Volume: 131 (2012) f.2
Pages: 241-257


This work deals with the dating of Mount Etna lava flows and eruptive fissure deposits to the last four millennia following field investigations and stratigraphic data (BRANCA et alii, 2011a). We have studied 24 of these volcanic products, including 301 large samples, through high precision archeomagnetic dating checked by 226Ra-230Th radiochronology, thus providing additional material to the previous paper by TANGUY et alii (2007). In most cases our results allow attributing ages to the historical period, although two flows are shown to be prehistoric. For the historic lavas, archeomagnetic ages can be defined within decades, except for three of them that erupted during a time span (Greco-Roman epoch) when the geomagnetic field underwent little variation. Although 60% of these volcanics exhibit ages comprised between 700 AD and 1850, only one (1285) is mentioned by contemporary written accounts.

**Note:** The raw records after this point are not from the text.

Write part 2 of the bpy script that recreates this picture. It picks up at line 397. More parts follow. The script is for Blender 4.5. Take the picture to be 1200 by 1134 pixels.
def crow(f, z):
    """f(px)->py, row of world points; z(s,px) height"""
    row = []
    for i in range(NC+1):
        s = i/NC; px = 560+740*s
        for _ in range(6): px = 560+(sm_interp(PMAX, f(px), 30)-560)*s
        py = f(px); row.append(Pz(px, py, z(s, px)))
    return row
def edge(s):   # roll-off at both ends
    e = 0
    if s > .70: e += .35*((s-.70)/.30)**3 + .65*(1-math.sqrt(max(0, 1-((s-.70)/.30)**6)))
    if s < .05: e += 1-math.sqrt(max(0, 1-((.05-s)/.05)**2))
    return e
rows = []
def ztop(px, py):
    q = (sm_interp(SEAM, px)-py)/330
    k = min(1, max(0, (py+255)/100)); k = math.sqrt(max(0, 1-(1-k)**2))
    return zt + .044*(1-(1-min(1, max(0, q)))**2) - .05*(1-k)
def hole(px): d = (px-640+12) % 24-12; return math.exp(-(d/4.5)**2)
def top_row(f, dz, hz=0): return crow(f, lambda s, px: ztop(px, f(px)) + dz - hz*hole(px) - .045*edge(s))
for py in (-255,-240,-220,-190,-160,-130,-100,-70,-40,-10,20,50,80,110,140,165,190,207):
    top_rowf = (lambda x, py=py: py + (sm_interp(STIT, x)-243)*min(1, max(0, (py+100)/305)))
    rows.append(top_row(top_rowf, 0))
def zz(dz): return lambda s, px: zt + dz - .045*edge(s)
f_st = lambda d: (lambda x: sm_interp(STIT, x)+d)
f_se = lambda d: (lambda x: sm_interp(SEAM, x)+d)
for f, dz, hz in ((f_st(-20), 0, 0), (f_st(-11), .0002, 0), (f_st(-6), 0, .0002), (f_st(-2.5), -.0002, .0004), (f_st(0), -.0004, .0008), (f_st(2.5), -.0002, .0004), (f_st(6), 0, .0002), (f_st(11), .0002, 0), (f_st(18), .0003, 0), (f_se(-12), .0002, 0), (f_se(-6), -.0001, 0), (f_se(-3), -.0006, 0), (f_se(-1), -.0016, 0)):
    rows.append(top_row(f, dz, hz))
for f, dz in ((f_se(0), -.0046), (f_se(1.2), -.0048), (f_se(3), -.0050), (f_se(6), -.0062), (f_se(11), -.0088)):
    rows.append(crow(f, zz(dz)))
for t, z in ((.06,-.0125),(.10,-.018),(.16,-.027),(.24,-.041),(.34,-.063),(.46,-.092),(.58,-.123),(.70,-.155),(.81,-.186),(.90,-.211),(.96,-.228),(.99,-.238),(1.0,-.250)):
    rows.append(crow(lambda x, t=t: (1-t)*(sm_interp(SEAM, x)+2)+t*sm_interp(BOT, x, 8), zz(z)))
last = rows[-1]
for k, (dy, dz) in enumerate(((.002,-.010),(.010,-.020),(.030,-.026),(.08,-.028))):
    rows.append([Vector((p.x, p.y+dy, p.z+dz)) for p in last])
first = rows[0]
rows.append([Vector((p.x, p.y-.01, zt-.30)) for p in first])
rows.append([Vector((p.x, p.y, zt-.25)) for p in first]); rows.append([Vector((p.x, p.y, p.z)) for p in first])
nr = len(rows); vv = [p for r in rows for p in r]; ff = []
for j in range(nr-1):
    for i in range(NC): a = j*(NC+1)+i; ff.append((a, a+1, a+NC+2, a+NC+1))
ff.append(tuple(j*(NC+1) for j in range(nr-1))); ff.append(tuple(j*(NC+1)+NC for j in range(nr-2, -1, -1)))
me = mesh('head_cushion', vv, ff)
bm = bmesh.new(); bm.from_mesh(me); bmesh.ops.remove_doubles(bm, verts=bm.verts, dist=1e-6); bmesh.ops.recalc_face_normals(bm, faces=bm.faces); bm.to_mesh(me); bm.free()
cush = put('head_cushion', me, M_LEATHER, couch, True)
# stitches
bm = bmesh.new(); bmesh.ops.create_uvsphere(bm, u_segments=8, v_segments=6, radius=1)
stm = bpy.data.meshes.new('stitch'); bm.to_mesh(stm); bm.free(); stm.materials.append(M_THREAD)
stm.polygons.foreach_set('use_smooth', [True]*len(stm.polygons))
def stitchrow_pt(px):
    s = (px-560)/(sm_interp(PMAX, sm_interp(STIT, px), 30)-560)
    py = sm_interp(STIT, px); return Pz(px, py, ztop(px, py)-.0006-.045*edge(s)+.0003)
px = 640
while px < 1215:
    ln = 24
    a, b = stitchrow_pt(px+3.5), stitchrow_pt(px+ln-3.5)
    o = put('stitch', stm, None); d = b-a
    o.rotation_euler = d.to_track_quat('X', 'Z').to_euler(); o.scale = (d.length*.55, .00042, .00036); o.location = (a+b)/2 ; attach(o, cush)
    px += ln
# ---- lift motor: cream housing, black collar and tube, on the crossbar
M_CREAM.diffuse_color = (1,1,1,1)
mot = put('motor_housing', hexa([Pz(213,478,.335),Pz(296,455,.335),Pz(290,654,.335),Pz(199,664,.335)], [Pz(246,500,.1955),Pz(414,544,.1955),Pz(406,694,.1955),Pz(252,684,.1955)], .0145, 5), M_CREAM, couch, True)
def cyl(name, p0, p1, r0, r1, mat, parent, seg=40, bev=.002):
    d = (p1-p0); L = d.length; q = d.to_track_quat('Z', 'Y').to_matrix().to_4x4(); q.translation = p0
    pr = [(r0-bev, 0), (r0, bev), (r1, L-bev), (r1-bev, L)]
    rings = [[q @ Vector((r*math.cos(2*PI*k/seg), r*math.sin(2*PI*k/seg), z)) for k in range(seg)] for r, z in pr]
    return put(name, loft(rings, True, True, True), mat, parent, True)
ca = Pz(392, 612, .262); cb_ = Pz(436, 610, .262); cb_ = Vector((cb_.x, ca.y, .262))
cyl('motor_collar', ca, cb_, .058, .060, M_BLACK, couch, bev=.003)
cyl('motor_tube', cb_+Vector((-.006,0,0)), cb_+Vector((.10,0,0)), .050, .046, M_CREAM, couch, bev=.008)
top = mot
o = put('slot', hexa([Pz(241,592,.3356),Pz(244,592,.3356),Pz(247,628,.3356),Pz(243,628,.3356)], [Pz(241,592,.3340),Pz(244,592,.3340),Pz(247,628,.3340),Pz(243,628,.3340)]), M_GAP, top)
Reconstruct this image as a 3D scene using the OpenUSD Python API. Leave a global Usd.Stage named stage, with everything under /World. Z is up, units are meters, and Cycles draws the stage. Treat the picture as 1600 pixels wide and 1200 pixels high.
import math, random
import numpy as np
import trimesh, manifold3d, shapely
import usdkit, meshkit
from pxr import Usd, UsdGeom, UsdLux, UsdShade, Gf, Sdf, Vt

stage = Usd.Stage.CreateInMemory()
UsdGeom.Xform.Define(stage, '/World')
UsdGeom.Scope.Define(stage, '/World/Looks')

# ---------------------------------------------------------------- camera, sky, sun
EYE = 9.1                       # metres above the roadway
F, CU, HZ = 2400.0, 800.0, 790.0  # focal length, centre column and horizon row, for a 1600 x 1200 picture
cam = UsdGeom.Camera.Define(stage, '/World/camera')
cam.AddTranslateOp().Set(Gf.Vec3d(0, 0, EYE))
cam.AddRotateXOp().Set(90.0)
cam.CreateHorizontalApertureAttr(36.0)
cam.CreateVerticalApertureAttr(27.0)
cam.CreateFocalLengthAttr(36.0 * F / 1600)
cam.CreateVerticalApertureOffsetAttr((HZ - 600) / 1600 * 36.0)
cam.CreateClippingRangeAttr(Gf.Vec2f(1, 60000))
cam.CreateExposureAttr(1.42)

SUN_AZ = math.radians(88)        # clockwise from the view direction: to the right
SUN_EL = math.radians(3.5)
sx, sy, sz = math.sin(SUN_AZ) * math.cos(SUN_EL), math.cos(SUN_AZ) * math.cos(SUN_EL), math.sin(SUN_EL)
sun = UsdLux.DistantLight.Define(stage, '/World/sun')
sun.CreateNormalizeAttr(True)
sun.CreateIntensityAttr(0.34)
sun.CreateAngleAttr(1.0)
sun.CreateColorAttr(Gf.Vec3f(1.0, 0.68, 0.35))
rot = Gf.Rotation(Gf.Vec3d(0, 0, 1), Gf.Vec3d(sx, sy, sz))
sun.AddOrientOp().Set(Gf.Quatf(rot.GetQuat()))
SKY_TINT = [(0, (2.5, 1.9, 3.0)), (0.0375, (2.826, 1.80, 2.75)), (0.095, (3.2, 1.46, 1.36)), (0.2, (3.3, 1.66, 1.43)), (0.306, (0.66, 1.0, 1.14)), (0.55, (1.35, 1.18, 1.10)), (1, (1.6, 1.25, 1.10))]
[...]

We conclude that i) historical documents alone are insufficient to reconstruct a coherent sequence of eruptions, and ii) a multidisciplinary approach is necessary to obtain a comprehensive eruptive history of such a very active volcano, useful for both scientific and civil protection purposes, even for such a geologically recent period as that of the last 10 or 20 centuries. Thanks to these new archeomagnetic and 226Ra-230Th data coupled with stratigraphic data, a comprehensive volcanic history of the still-outcropping Mount Etna volcanics is now available for the last 2,400 years.